Pressed on whether there had been a cover-up he said: “Well I have to agree with that.”

He added: “The only person who’s ultimately responsible is the archbishop at the time.

“We were too slow to realise what was going on.

“These awful criminals are secretive and cunning.

“I’m not making excuses for any of my predecessors.”

Archbishop Hart, who has been the Melbourne archbishop since 2001 and was previously a vicar general from 1996, agreed the crimes should have been dealt with upfront and revealed to the police.

Asked if the church was protecting its treasure – its good name, reputation and money – Archbishop Hart said he believed that was true but that had changed since the early 1990s.

“Slowly, sometimes with agony, but it has changed,” he said.

Archbishop Hart also said things had changed since 1996.

“I would certainly say that the church has been slow to act,” he said.

“I would stand by what we’ve done since 1996 by pulling them straight out of ministry.”

Archbishop Hart admitted in the past child sex abuse had been endemic in the Catholic Church in Victoria.

Twelve out of 50 priests identified by the Church were responsible for more than half of the offences committed, Archbishop Hart told the child abuse inquiry.

“There were priests who did heinous crimes and went on doing it,” he said.

Archbishop Hart said he was prepared to work with the community to carry the “eradication of this awful evil forward”.

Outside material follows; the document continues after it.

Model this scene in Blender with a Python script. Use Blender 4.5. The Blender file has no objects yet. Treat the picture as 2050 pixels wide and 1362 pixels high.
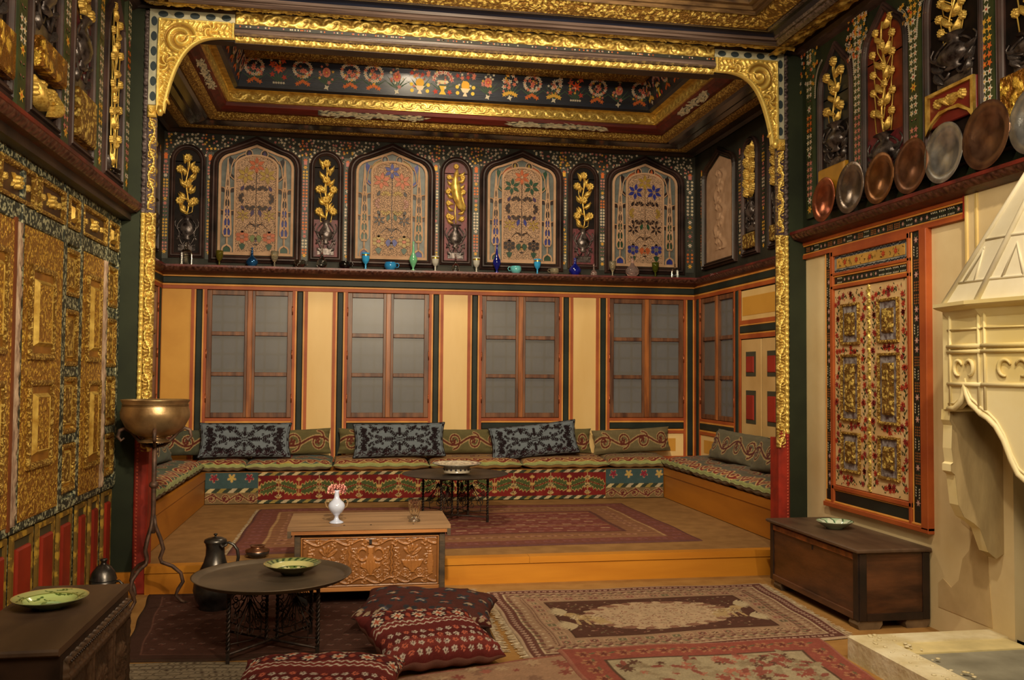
import bpy, math, random
import numpy as np
from mathutils import Vector, Matrix
random.seed(7); RNG = np.random.default_rng(7)
SC = bpy.context.scene; COL = SC.collection
PI = math.pi
def S(r, g, b):
    f = lambda c: (c/255/12.92) if c/255 <= .04045 else ((c/255+.055)/1.055)**2.4
    return (f(r), f(g), f(b))
# ------------------------------------------------------------------ camera, world, lights, exposure
def setup():
    yaw, pitch, roll = .1709, .0377, .0076
    f = Vector((math.sin(yaw)*math.cos(pitch), math.cos(yaw)*math.cos(pitch), math.sin(pitch)))
    r = Vector((math.cos(yaw), -math.sin(yaw), 0)); u = r.cross(f)
    r2 = r*math.cos(roll)+u*math.sin(roll); u2 = -r*math.sin(roll)+u*math.cos(roll)
    cam = bpy.data.cameras.new('camera'); cam.sensor_width = 36; cam.lens = 1830.2/2050*36
    cam.clip_start = .05; cam.clip_end = 60
    co = bpy.data.objects.new('camera', cam); COL.objects.link(co)
    m = Matrix((r2, u2, -f)).transposed().to_4x4(); m.translation = (0, 0, 1.6)
    co.matrix_world = m; SC.camera = co
    w = bpy.data.worlds.new('world'); SC.world = w; w.use_nodes = True
    w.node_tree.nodes['Background'].inputs[0].default_value = (.9, .75, .6, 1)
    w.node_tree.nodes['Background'].inputs[1].default_value = .06
    SC.view_settings.view_transform = 'Standard'; SC.view_settings.look = 'None'
    SC.view_settings.gamma = 1; SC.view_settings.use_curve_mapping = False
    SC.view_settings.exposure = 0.38
def area(name, loc, tgt, size, power, col=(1, .82, .58), spread=None):
    l = bpy.data.lights.new(name, 'AREA'); l.shape = 'DISK'; l.size = size; l.energy = power; l.color = col
    if spread: l.spread = math.radians(spread)
    o = bpy.data.objects.new(name, l); COL.objects.link(o); o.location = loc
    o.rotation_euler = (Vector(tgt)-Vector(loc)).to_track_quat('-Z', 'Y').to_euler()
def spot(name, loc, tgt, power, ang, blend=.6, r=.06, col=(1, .82, .58)):
    l = bpy.data.lights.new(name, 'SPOT'); l.energy = power; l.spot_size = math.radians(ang); l.spot_blend = blend
    l.shadow_soft_size = r; l.color = col
    o = bpy.data.objects.new(name, l); COL.objects.link(o); o.location = loc
    o.rotation_euler = (Vector(tgt)-Vector(loc)).to_track_quat('-Z', 'Y').to_euler()
setup()
WARM = (1, .82, .57)
spot('ceiling_spot', (.3, 1.6, 3.9), (1.0, 10.7, 1.9), 1000, 60, .5, .09, WARM)
spot('ceiling_spot', (2.5, 2.6, 4.2), (3.6, 4.6, 1.4), 200, 75, .8, .05, WARM)
spot('ceiling_spot', (1.6, 3.6, 4.1), (1.9, 6.2, .3), 230, 85, .9, .05, WARM)
spot('ceiling_spot', (.9, 2.0, 3.0), (-1.7, 5.6, 2.2), 260, 70, .8, .05, WARM)
spot('ceiling_spot', (.2, 2.6, 3.6), (3.6, 5.8, 3.45), 190, 46, .8, .05, WARM)
spot('ceiling_spot', (.9, 3.0, 2.9), (1.0, 9.5, 4.9), 330, 60, .8, .05, WARM)
spot('ceiling_spot', (-.6, 2.0, 3.6), (-.3, 6.3, .2), 90, 55, .9, .05, WARM)
area('hall_fill', (.8, .6, 4.0), (.9, 6.5, 1.8), 2.2, 150, WARM)  # added broad fill above the camera, brightens the gilding; no lamp seen there
area('alcove_lamp', (1.0, 8.6, 4.85), (1.0, 9.4, 0), .9, 45, WARM)
# ------------------------------------------------------------------ node materials
MATS = {}
def _nt(name):
    m = bpy.data.materials.new(name); m.use_nodes = True
    return m, m.node_tree, m.node_tree.nodes['Principled BSDF']
def N(nt, t, **k):
    n = nt.nodes.new(t)
    for a, b in k.items(): setattr(n, a, b)
    return n
def c4(c): return (c[0], c[1], c[2], 1)
def coords(nt, stretch):
    tc = N(nt, 'ShaderNodeTexCoord'); mp = N(nt, 'ShaderNodeMapping')
    mp.inputs['Scale'].default_value = stretch
    nt.links.new(tc.outputs['Object'], mp.inputs['Vector']); return mp.outputs[0]
def noise(nt, vec, scale, detail=4, rough=.55, dist=0):
    n = N(nt, 'ShaderNodeTexNoise'); n.inputs['Scale'].default_value = scale; n.inputs['Detail'].default_value = detail
    n.inputs['Roughness'].default_value = rough; n.inputs['Distortion'].default_value = dist
    nt.links.new(vec, n.inputs['Vector']); return n.outputs[0]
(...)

But his statements were questioned by inquiry committee members who pointed out the church spent more money on the annual salary of its communications manager than it paid victims.

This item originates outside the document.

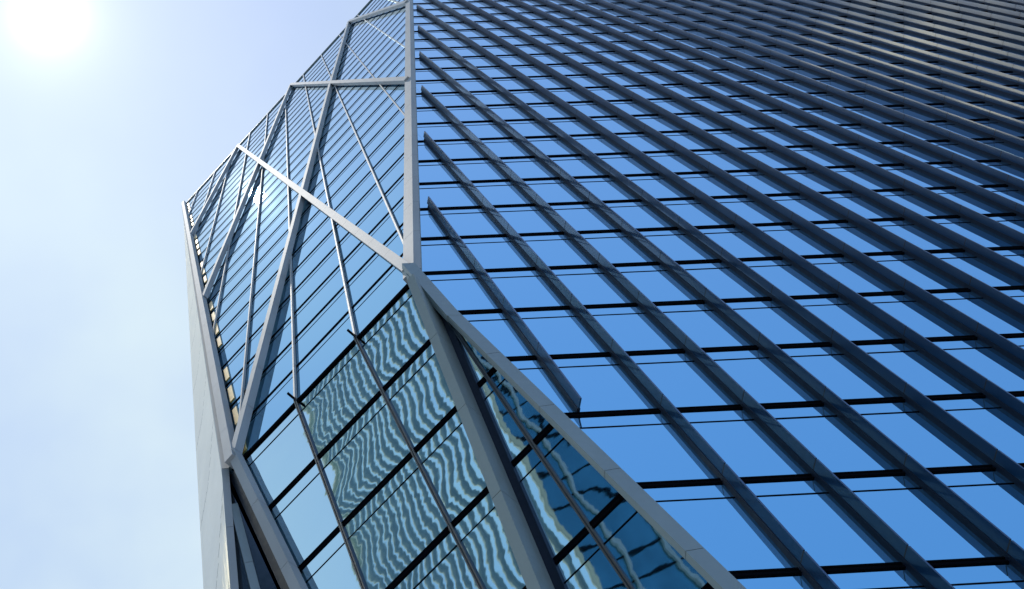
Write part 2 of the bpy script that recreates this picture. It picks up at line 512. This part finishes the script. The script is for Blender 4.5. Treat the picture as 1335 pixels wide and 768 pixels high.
# ---- corner column
bm = bmesh.new()
def colsec(v, g=0.0):
    e = .25 - g
    pc = FR.p(0, v) + (FR.n + FL.n).normalized() * (e / math.cos(R_(22.5)))
    return [FL.p(.36 - g, v, -.03), FL.p(.33 - g, v, e), pc, FR.p(.10 - g, v, e), FR.p(.13 - g, v, -.03)]
k = 0
while k * H < ZTOP:
    va, vb = k * H - (.4 if k == 0 else 0), min((k + 1) * H, ZTOP + .1)
    prism(bm, colsec(va), colsec(vb - .022), 0)
    prism(bm, colsec(vb - .022, .02), colsec(vb, .02), 1)
    k += 1
part('corner_column', bm, [M_ALU, M_JOINT])

# ---- beams of the undercut face
bm = bmesh.new()
clad_bar(bm, FP, (-0.05, -1.3), (-0.05 - .021 * 40, -41.3), .26, .03, .58, HP)
part('undercut_beam', bm, [M_GREY, M_JOINT])
bm = bmesh.new()
clad_bar(bm, FR, (xB(-.35) - .25, -.35), (xB(-44) + .10, -44), .34, -.05, .11, H)
part('undercut_beam', bm, [M_GREY, M_JOINT])
bm = bmesh.new()
clad_bar(bm, FP, (7.46, .05), (7.46 - .2 * 40, -40.2), .27, .08, .40, HP)
part('undercut_beam', bm, [M_ALU, M_JOINT])
bm = bmesh.new()
bar(bm, FP, (7.64, -.4), (7.64 - .2 * 40, -40.4), .55, -.02, .05)
part('edge_trim', bm, M_CHAN)
bm = bmesh.new()
bar(bm, FP, (-.29, -2.9), (-.29 - .021 * 38, -39.5), .20, -.02, .05)
bar(bm, FP, (-.41, -3.6), (-.41 - .021 * 38, -40.6), .03, -.02, .07)
part('beam_channel', bm, M_CHAN)
bm = bmesh.new()
def cov(v, c, w, e):
    x = xB(v) - c
    return [FR.p(x - w / 2, v, -.05), FR.p(x + w / 2, v, -.05), FR.p(x + w / 2, v, e), FR.p(x - w / 2, v, e)]
prism(bm, cov(.1, .22, .36, .27), cov(-4.5, .24, .36, .113))
part('node_cover', bm, M_GREY)
# dark sheet painting the shade of the cavity between the two beams
bm = bmesh.new()
a = [FP.p(tR(-1), -1, .02), FP.p(.1, -1, .02), FP.p(.1, -6.6, .02), FP.p(tR(-3.6), -3.6, .02)]
bm.faces.new([bm.verts.new(p) for p in a])
part('cavity_shade', bm, M_DARK)

# ---- pale side wall seen edge-on, its neighbour facet and the back of the tower
TL_ = FL.p(sE(ZTOP) + .05, ZTOP)
ND = FL.p(8.1, -.2)
def ray(x, y): return (CR * (x - 667.5) - CU * (y - 384.0) + CF * 2100.0) / 2100
G0 = EYE + Vector((-6.45, 19.86, 40.27))
G1 = TL_ + (G0 - TL_) * 1.34
M0 = EYE + Vector((-5.05, 17.8, 36.0))
M1 = ND + (M0 - ND) * 4.5
bm = bmesh.new()
NPL = 11
nrm = (G1 - TL_).cross(M1 - TL_).normalized()
if nrm.dot(EYE - ND) < 0: nrm = -nrm
def edgeR(f):   # point on the right edge of the wall, f = 0 top .. 1 bottom
    la, lb = (ND - TL_).length, (M1 - ND).length
    d = f * (la + lb)
    return TL_.lerp(ND, d / la) if d < la else ND.lerp(M1, (d - la) / lb)
def wallpt(c, f):
    a, b = TL_.lerp(G1, f), edgeR(f)
    return a.lerp(b, c)
NJ = 15
for i in range(NPL):
    c0, c1 = i / NPL, (i + 1) / NPL
    cuts = [0.0] + [min(1, max(0, (j + .8 - .35 * abs((i + .5) / NPL - .45)) / NJ)) for j in range(NJ)] + [1.0]
    for j in range(len(cuts) - 1):
        f0, f1 = cuts[j], cuts[j + 1]
        if f1 - f0 < .003: continue
        n = 4
        for s in range(n):
            a0 = f0 + (f1 - f0 - .0006) * s / n; a1 = f0 + (f1 - f0 - .0006) * (s + 1) / n
            lift = nrm * .004
            vs = [wallpt(c0, a0), wallpt(c1, a0) + lift, wallpt(c1, a1) + lift, wallpt(c0, a1)]
            bm.faces.new([bm.verts.new(p) for p in vs])
part('side_wall', bm, M_WALL)
bm = bmesh.new()
n = 40
for s in range(n):
    a0, a1 = s / n, (s + 1) / n
    vs = [p + (p - EYE).normalized() * .35 for p in (wallpt(0, a0), wallpt(1, a0), wallpt(1, a1), wallpt(0, a1))]
    bm.faces.new([bm.verts.new(p) for p in vs])
part('wall_backing', bm, M_JOINT)
# facet between the side wall and the undercut face
PB = FP.p(tL(TB * .95), TB * .95)
bm = bmesh.new()
bm.faces.new([bm.verts.new(p) for p in (ND, M1, PB)])
part('narrow_facet', bm, metal('narrow_glass', (0.03, 0.05, 0.07), 0.6, 0.15, 0.1))
def beam3(name, p0, p1, side, up, w0, d0, m):
    bm = bmesh.new()
    d = (p1 - p0).normalized()
    s = (side - d * side.dot(d)).normalized(); u = d.cross(s).normalized()
    if u.dot(up) < 0: u = -u
    L = (p1 - p0).length; n = max(1, round(L / H))
    R = lambda p, g=0: [p - s * (w0 / 2 - g), p + s * (w0 / 2 - g), p + s * (w0 / 2 - g) + u * (d0 - g), p - s * (w0 / 2 - g) + u * (d0 - g)]
    for i in range(n):
        a, b = p0.lerp(p1, i / n), p0.lerp(p1, (i + 1) / n)
        prism(bm, R(a + d * .011), R(b - d * .011), 0)
    prism(bm, R(p0, .02), R(p1, .02), 1)
    return part(name, bm, m)
beam3('side_beam', ND + Vector((0.02, 0, 0)), M1 + Vector((.08, 0, 0)), Vector((1, 0, 0)), EYE - ND, .2, .26, [M_ALU, M_JOINT])
beam3('side_beam', TL_, ND + Vector((0.02, 0, 0)), Vector((1, 0, 0)), EYE - ND, .2, .26, [M_ALU, M_JOINT])
beam3('inner_post', ND.lerp(M1, .06).lerp(ND.lerp(PB, .06), .5), M1.lerp(PB, .42), Vector((1, 0, 0)), EYE - ND, .22, .12, [M_GREY, M_JOINT])
# back
bm = bmesh.new()
BR, BG = Vector((-2, 62, ZN + ZTOP)), Vector((0, 50, 0))
ER, EG = Vector((XR + X0, 48, ZN + ZTOP)), Vector((XR + X0, 48, 0))
CRt, CGt = FR.p(XR, ZTOP), FR.p(XR, GND)
V = lambda *a: bm.faces.new([bm.verts.new(p) for p in a])
V(TL_, G1, BG); V(TL_, BG, BR); V(BR, BG, EG, ER); V(ER, EG, CGt, CRt)
part('rear_wall', bm, M_REAR)
bm = bmesh.new()
z_ = Vector((0, 0, -.25))
V2 = [FR.p(0, ZTOP) + z_, TL_ + z_, BR + z_, ER + z_, CRt + z_]
bm.faces.new([bm.verts.new(p) for p in V2])
part('roof', bm, M_REAR)

# ------------------------------------------------------------------ towers across the street (seen mirrored in the panes)
M_TG = glass('twin_glass', (0.62, 0.80, 0.90), 0.0, 0.0)
M_TF = metal('twin_fin', (0.44, 0.51, 0.50), 0.1, 0.5, 0.1)
M_CREAM = metal('cream_edge', (0.75, 0.68, 0.45), 0.0, 0.6, 0.1)
M_TD = metal('twin_dark_glass', (0.10, 0.30, 0.35), 0.85, 0.1, 0.15)
tw = empty('glass_tower', (-60, -25, 0), 'finned glass tower across the plaza, mirrored as wavy stripes in the undercut panes', 'office tower')
tinv = Matrix.Translation(-tw.location)
HT = 149.5
def tpart(name, bm, m):
    bm.transform(tinv); return link(name, bm, m, tw)
A = Vector((-42.7, -7.5, 0)); B = Vector((-76, -2.5, 0)); C_ = Vector((-38.5, -62, 0)); D_ = Vector((-80, -60, 0))
dAB = (B - A).normalized(); nAB = Vector((-dAB.y, dAB.x, 0)); nAB = nAB if nAB.y > 0 else -nAB
FT = Facet(A, dAB, (0, 0, 1), nAB)
dAC = (C_ - A).normalized(); nAC = Vector((-dAC.y, dAC.x, 0)); nAC = nAC if nAC.x > 0 else -nAC
FC = Facet(A, dAC, (0, 0, 1), nAC)
LAB, LAC = (B - A).length, (C_ - A).length
def quad(F, u0, u1, v0, v1, e=0):
    bm = bmesh.new()
    bm.faces.new([bm.verts.new(F.p(*c, e)) for c in ((u0, v0), (u1, v0), (u1, v1), (u0, v1))]); return bm
tpart('glass_wall', quad(FT, 0, LAB, 0, HT), M_TG)
tpart('dark_glass_wall', quad(FC, 0, LAC, 0, HT), M_TD)
nf = 21
for i in range(nf):
    u = LAB * i / (nf - 1)
    bm = bmesh.new(); bar(bm, FT, (u, 0), (u, HT), .12, 0, .24); bar(bm, FT, (u + .01, 0), (u + .01, HT), .17, .24, .27, 1); tpart('facade_fin', bm, [M_TF, M_CREAM])  # cream outer strip puts the sunlit look of the fin edge into colour
for k in range(1, 43):
    bm = bmesh.new(); bar(bm, FC, (0, k * 4), (LAC, k * 4), .28, 0, .08); tpart('floor_band', bm, M_DARK)
for i in range(0, 22):
    u = 1.0 + i * 3.0
    bm = bmesh.new(); bar(bm, FC, (u, 0), (u - 9.0 if u > 9.5 else .4, HT * (1 if u > 9.5 else (u - .4) / 9.0)), .22, 0, .3); tpart('slanting_fin', bm, M_TF)
bm = bmesh.new()
prism(bm, [A - nAB * .3 - nAC * .3, B - nAB * .3, D_, C_ - nAC * .3], [p + Vector((0, 0, HT)) for p in (A - nAB * .3 - nAC * .3, B - nAB * .3, D_, C_ - nAC * .3)])
tpart('tower_core', bm, M_REAR)
bm = bmesh.new(); bar(bm, FT, (0, 0), (0, HT), .22, -.1, .2); tpart('corner_post', bm, M_CREAM)
bm = bmesh.new(); bar(bm, FT, (LAB, 0), (LAB, HT), .35, -.2, .3); tpart('corner_post', bm, M_CREAM)

M_PS = metal('pale_stone', (0.62, 0.58, 0.48), 0.0, 0.7, 0.15)
pt = empty('stone_tower', (58, 15, 0), 'pale stone tower beside the street face, mirrored in its upper right panes', 'office tower')
pinv = Matrix.Translation(-pt.location)
def ppart(name, bm, m):
    bm.transform(pinv); return link(name, bm, m, pt)
FX_ = Facet((45, 0, 0), (0, 1, 0), (0, 0, 1), (-1, 0, 0))
yE = lambda z: -15.8 + z / 9.0
bm = bmesh.new()
prism(bm, [(45, yE(0), 0), (45, 42, 0), (72, 42, 0), (72, yE(0), 0)], [(45, yE(235), 235), (45, 42, 235), (72, 42, 235), (72, yE(235), 235)])
ppart('tower_wall', bm, M_PS)
for k in range(10, 66):
    z = k * 3.5
    bm = bmesh.new(); bar(bm, FX_, (yE(z) + 1.0, z), (41, z), 1.1, -.1, .02); ppart('window_strip', bm, M_TD)

# ------------------------------------------------------------------ ground
bm = bmesh.new()
bmesh.ops.create_grid(bm, x_segments=1, y_segments=1, size=1500)
g = link('ground', bm, metal('paving', (0.30, 0.29, 0.28), 0.0, 0.8, 0.2, 0.3))
g['kind'] = 'structure'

The Melbourne archdiocese pays its communications manager between $150,000 and $180,000 annually, executive administrative director Francis Moore told the inquiry.

Pressed on how this amount compared with compensation payments made “under the best case circumstances” of $75,000, Archbishop Hart said the church was generous when compared with the state compensation.

Cardinal George Pell will give evidence at the inquiry next Monday.

Cardinal Pell was living in Ballarat at the same time as convicted paedophiles Gerald Ridsdale, Robert Best, Edward Dowlan and Stephen Farrell.

It will be the final day of public hearings before the committee begins deliberations, with the reporting deadline due September 30.